The ride is air-suspension jumping castle, with long-travel damping designed to insulate occupants from all that goes beneath it. While that makes for predictable compromises on the road, it’s no 1950s Cadillac. You sit up high, but the thing doesn’t feel overly top heavy. Lobbing it into a corner at speed, the self-levelling piles keep you nice and flat, albeit with little in the way of communication through the chassis or the steering. Despite the prodigious muscle, it’s obvious from the outset the Vogue is more for The Queen than McQueen.
Predictably, it made short work of the mildly rough unsealed surfaces to which we subjected it. But, despite the recent successes of the (Discovery-based) Sport and the (Freelander-based) Evoque, the Vogue is the vehicle on which Range Rover forged the formidable off-road reputation on which its brand rests.
Come time to stop, the brake pedal feel imparts plenty of reassurance from the beefy six-piston callipers and ventilated discs. A bit of back-road stress testing showed them to be more than a match for the drivetrain. It’s a mite surprising, though, to find that braking doesn’t extend to the cruise control in a vehicle of this league.
Upstairs, it still trumps its competitors for sheer indulgence. For that, we can thank sibling marque Jaguar, from which the Vogue inherits some of its more appealing technologies. On starting it up, a rotary-knob gear selector raises from the console, and a darkened, gaugeless instrument binnacle lights up with high-res TFT screen gauges. Just like an XJ Jag. It also shares that model’s prodigious use of steering wheel controls. Layers and layers of switchgear for audio, phone, trip computing and cruise and voice command. Thankfully it’s well laid-out and intuitive. As with all complex, high-end cars, patience pays off – we had it sussed well within our week.
Our test car was optioned up, but even without the Harman Kardon Logic 7 audio and the reclining rear seats, the Autobiography’s standard equipment list is want-for-nothing. Highlights include the eight-inch dual-view infotainment screen showing different things to driver and front passenger. The serrated screen surface allows the passenger to watch the digital/analogue TV or a DVD while the driver uses the sat-nav. It also comes with more cameras than Fashion Week – front, side and rear – as well as parking beepers on all corners.

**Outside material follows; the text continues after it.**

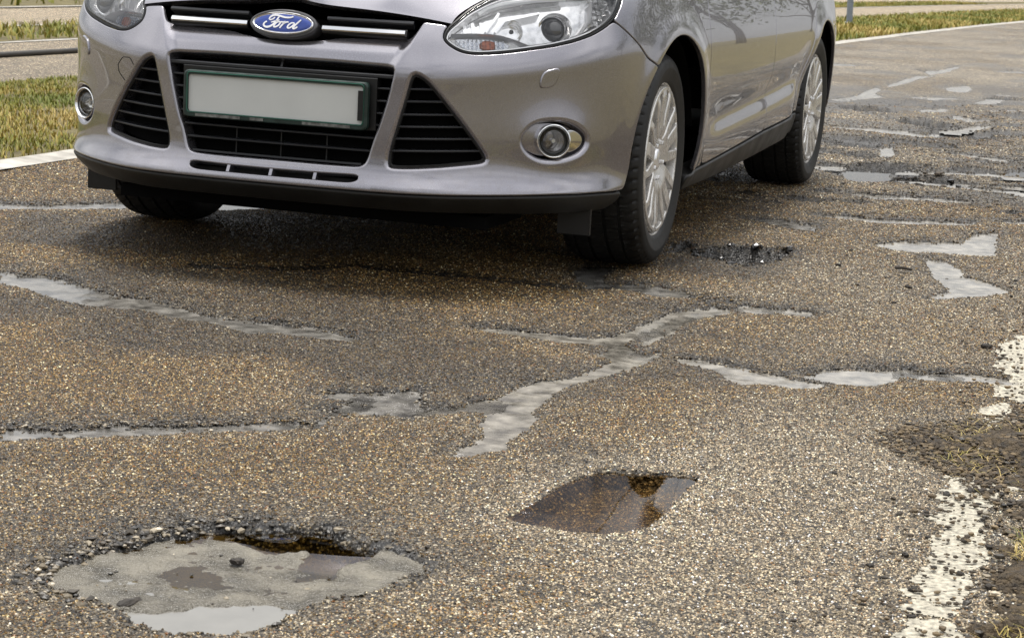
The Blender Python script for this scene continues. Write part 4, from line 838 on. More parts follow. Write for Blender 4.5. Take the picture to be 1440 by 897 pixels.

Rear passengers get their own headrest-mounted DVD screens with infra-red headphones. Everyone gets heated seats, and the leather extends to the roof lining.
Take as read that the rest is there: 20-inch alloys, electrically adjustable everything, sensors to turn on and adjust wipers and lights, bi-xenons that look round corners, ambient lighting, heated steering wheel… The list is huge.
Complaints are few: the iPod connection packed up, or at least didn’t extend to iPhone compatibility. And while the seats are generous around the backrest, it would be nice if the cushions were a bit longer under the thigh.
On safety, the underside gets the full electronic treatment integrated with the air-suspension, while occupants share nine airbags: front, torso bags front and rear, curtains and a driver’s kneebag.
On the road, the Autobiography has its flaws. But they’re restricted to chassis and handling issues, most of which it shares with the S-Class Benz. The very presence of air suspension announces a skew to ride over handling, and that’s exactly what you get – a limo-like interior ambience.
What you also get now is a benchmark diesel drivetrain – smooth, swift and unbelievably economical.